- _Problem to solve_
Repeat each line word for word.

- _Dataset excerpt_

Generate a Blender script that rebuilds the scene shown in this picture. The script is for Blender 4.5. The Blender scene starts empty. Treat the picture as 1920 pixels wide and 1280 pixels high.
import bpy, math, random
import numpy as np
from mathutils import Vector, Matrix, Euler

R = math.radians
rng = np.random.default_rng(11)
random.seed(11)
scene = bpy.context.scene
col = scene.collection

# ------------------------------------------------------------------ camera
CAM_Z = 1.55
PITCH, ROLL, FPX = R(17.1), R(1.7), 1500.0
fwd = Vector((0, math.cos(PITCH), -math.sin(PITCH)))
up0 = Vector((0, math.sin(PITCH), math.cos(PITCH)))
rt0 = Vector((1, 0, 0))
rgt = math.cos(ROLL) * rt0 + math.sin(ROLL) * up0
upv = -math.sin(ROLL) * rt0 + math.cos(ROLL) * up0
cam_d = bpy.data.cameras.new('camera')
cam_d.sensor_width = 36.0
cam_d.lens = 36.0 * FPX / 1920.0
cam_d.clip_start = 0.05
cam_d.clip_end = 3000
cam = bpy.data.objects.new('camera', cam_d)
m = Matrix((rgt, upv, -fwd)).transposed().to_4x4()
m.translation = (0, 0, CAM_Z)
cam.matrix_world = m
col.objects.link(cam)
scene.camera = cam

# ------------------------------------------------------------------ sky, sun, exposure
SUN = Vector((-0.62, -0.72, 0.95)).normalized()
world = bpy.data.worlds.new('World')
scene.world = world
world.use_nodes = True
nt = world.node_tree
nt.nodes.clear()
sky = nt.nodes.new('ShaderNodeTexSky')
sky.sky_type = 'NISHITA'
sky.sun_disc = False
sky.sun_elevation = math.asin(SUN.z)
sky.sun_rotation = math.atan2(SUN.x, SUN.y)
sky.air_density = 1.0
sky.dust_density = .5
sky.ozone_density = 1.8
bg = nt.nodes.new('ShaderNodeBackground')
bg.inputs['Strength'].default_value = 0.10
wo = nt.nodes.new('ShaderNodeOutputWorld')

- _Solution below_
Generate a Blender script that rebuilds the scene shown in this picture. The script is for Blender 4.5. The Blender scene starts empty. Treat the picture as 1920 pixels wide and 1280 pixels high.
import bpy, math, random
import numpy as np
from mathutils import Vector, Matrix, Euler

R = math.radians
rng = np.random.default_rng(11)
random.seed(11)
scene = bpy.context.scene
col = scene.collection

# ------------------------------------------------------------------ camera
CAM_Z = 1.55
PITCH, ROLL, FPX = R(17.1), R(1.7), 1500.0
fwd = Vector((0, math.cos(PITCH), -math.sin(PITCH)))
up0 = Vector((0, math.sin(PITCH), math.cos(PITCH)))
rt0 = Vector((1, 0, 0))
rgt = math.cos(ROLL) * rt0 + math.sin(ROLL) * up0
upv = -math.sin(ROLL) * rt0 + math.cos(ROLL) * up0
cam_d = bpy.data.cameras.new('camera')
cam_d.sensor_width = 36.0
cam_d.lens = 36.0 * FPX / 1920.0
cam_d.clip_start = 0.05
cam_d.clip_end = 3000
cam = bpy.data.objects.new('camera', cam_d)
m = Matrix((rgt, upv, -fwd)).transposed().to_4x4()
m.translation = (0, 0, CAM_Z)
cam.matrix_world = m
col.objects.link(cam)
scene.camera = cam

# ------------------------------------------------------------------ sky, sun, exposure
SUN = Vector((-0.62, -0.72, 0.95)).normalized()
world = bpy.data.worlds.new('World')
scene.world = world
world.use_nodes = True
nt = world.node_tree
nt.nodes.clear()
sky = nt.nodes.new('ShaderNodeTexSky')
sky.sky_type = 'NISHITA'
sky.sun_disc = False
sky.sun_elevation = math.asin(SUN.z)
sky.sun_rotation = math.atan2(SUN.x, SUN.y)
sky.air_density = 1.0
sky.dust_density = .5
sky.ozone_density = 1.8
bg = nt.nodes.new('ShaderNodeBackground')
bg.inputs['Strength'].default_value = 0.10
wo = nt.nodes.new('ShaderNodeOutputWorld')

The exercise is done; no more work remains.